Where do I plugin my new NAS device?

On my 100Mbits/sec Ethernet so my clients can reach it. Or, maybe, I'll attach it to my Gigabit Ethernet backbone and my clients will reach it via an IP router that steps up my 100 Mbits/sec LAN to the backbone Gigabit Ethernet. My clients aren't connecting to Gigabit Ethernet or Fibre Channel. My clients are attached to a LAN if in the same company or if they're in the Internet, via DSL, Cable modem etc.

So how do they get to their data - via HTTP, CIFS, NFS or NetWare file protocols. And the NAS box understands all of those protocols. The NAS box has a CPU inside and runs an OS of some kind. A lot of the NAS folks are using Linux. They claim it's a low cost specialized kernel for the NAS but actually its just a regular old OS packaged and hidden in firmware. NASes are supposed to be cheap and easy to deploy.

All I do is plug it in turn it on and configure it via a Web browser. That's great for some users that can't figure out how to get a regular server running - there are more of them now - small business - home office and file sharing for multiple PCs in a growing % of homes with separate PCs for Dad, Mon and the kids. This is why NASes are becoming popular. There's a market for them now.

What happens in the enterprise/Internet

None of the databases I know talk HTTP, CIFS, NFS or NetWare protocols to the storage. They read/write blocks. So how do I attach my e-Commerce database backend servers to NAS. I can't. Nor would I want to because transaction performance would go out the window.

What do my client workstations do when the NAS box fails? Those little SCSI disks with huge capacity hooked up to a local SCSI bus in the NAS are no longer available to anyone. Folks who tout reliability of NAS compared to regular servers need to think about what OS is running in the NAS box. Most of those NAS devices out there have the same OS as a regular file server and hence the same reliability.

How do I backup my NAS box? Over the same LAN wire used by clients to access the embedded OS file server. Where is the tape drive? On the other end of a wire somewhere, attached to another NAS or perhaps a real server?

Why would I want to do that when in a SAN I can simply add a third party copy engine to the Fibre and give it direct block access to the data without copies.

Why would I lock up my data on those NAS disks when in a SAN any server attached to the SAN and functional in the same zone can see those same blocks. If one server fails clients simply access their data via a path through a different file server.

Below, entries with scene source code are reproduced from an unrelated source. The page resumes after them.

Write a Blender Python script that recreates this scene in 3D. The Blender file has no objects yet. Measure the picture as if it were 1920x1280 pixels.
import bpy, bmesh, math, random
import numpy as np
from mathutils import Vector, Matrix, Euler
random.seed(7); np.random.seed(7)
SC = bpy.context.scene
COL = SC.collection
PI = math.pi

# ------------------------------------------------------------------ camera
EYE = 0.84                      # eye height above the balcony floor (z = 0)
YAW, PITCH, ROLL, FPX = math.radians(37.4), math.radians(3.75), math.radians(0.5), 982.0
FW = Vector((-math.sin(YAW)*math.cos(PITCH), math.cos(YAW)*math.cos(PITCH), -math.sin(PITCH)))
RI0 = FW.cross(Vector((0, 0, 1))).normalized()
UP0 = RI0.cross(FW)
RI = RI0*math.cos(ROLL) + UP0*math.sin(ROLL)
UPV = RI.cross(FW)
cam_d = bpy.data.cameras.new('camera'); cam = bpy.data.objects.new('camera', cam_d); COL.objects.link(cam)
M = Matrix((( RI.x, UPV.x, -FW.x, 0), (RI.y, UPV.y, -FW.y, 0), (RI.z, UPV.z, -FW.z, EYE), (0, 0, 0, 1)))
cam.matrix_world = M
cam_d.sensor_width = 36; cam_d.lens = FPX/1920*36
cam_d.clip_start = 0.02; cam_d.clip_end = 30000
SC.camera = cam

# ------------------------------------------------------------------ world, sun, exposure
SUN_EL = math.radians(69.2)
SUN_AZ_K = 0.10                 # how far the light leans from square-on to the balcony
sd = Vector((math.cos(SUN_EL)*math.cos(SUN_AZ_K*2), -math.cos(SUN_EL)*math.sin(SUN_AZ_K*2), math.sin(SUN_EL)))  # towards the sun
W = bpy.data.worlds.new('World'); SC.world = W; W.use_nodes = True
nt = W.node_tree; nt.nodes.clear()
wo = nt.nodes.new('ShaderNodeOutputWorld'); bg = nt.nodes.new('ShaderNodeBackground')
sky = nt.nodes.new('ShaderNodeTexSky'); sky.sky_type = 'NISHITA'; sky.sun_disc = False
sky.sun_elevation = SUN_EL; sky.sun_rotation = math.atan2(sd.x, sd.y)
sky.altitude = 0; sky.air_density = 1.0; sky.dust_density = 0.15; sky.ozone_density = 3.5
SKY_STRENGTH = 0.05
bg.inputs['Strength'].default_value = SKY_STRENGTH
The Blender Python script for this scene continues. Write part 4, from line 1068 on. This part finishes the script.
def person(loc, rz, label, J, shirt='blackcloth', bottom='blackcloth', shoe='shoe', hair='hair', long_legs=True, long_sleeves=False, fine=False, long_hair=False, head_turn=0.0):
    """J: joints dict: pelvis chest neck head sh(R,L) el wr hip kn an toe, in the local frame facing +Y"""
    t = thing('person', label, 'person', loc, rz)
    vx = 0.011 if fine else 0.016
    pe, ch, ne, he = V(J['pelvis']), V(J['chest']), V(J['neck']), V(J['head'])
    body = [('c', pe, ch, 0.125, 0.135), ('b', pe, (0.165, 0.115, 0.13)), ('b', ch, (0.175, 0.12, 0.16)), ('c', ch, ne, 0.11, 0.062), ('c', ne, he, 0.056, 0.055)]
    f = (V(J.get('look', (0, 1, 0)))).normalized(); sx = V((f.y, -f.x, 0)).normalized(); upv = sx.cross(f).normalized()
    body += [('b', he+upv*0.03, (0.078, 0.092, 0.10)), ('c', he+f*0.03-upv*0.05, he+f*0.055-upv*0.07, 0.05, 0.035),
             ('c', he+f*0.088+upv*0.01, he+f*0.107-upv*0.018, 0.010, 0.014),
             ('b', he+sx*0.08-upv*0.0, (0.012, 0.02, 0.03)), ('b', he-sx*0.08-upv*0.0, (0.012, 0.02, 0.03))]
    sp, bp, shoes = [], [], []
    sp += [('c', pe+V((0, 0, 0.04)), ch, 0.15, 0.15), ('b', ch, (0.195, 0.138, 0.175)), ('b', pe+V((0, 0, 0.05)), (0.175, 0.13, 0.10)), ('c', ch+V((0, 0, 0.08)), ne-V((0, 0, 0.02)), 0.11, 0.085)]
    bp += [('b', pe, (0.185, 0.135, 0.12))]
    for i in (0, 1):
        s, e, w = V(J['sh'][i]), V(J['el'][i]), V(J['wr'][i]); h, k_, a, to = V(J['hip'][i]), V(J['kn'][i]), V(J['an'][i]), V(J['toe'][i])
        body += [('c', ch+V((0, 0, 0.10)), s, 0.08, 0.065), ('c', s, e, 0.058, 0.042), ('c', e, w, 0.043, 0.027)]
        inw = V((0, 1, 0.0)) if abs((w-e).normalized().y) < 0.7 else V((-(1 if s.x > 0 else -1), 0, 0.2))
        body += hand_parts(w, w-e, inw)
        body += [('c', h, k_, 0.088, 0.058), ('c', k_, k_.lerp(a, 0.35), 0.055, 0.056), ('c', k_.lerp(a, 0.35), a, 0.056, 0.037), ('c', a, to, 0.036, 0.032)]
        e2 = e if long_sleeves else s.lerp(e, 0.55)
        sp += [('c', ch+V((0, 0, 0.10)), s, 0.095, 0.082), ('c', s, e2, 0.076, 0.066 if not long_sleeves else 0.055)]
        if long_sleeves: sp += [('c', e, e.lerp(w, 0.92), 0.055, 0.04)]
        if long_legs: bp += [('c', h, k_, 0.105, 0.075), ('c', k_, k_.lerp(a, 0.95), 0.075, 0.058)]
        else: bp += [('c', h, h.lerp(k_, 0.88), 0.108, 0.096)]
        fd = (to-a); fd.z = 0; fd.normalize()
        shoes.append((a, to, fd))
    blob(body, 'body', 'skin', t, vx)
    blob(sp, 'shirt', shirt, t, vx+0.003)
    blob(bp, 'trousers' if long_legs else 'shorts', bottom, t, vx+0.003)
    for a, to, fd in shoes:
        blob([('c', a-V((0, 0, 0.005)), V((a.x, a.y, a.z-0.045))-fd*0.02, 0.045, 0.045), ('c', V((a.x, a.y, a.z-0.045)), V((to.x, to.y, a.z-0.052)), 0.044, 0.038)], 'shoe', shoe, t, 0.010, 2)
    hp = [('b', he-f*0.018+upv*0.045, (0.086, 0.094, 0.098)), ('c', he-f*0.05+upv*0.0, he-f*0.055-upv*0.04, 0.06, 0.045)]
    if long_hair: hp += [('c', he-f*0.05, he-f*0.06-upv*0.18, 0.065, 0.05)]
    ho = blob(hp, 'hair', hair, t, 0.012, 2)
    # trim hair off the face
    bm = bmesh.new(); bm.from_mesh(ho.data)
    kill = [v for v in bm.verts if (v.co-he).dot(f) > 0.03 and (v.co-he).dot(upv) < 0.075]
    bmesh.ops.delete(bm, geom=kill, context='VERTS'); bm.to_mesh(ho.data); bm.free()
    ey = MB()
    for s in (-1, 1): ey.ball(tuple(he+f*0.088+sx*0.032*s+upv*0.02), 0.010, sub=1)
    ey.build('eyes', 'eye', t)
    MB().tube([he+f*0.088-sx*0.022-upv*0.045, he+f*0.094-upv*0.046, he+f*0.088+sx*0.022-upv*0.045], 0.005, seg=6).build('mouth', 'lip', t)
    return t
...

Why wouldn't I want to put my Webserver, Java application server and database server all on the same SAN. This way I can assign disks to servers on demand. With NAS, I only make storage available to client PCs not the middle tier of my Web application engine. The presentation, business logic and data servers. And, those clients are on the other end of an Internet anyway.

SANs are an ideal storage architecture for servers - Web servers - Java application servers and databases servers. NAS is a good fit for front ending client PCs. How many of the NAS vendors out there also are talking about backend SANs for all the benefits I just started to describe. There are quite a few of them I can tell you. Go look at the NetWork Appliance architecture. So NAS is simply a gateway to the SAN. It's just an embedded server that's easier to setup for some people.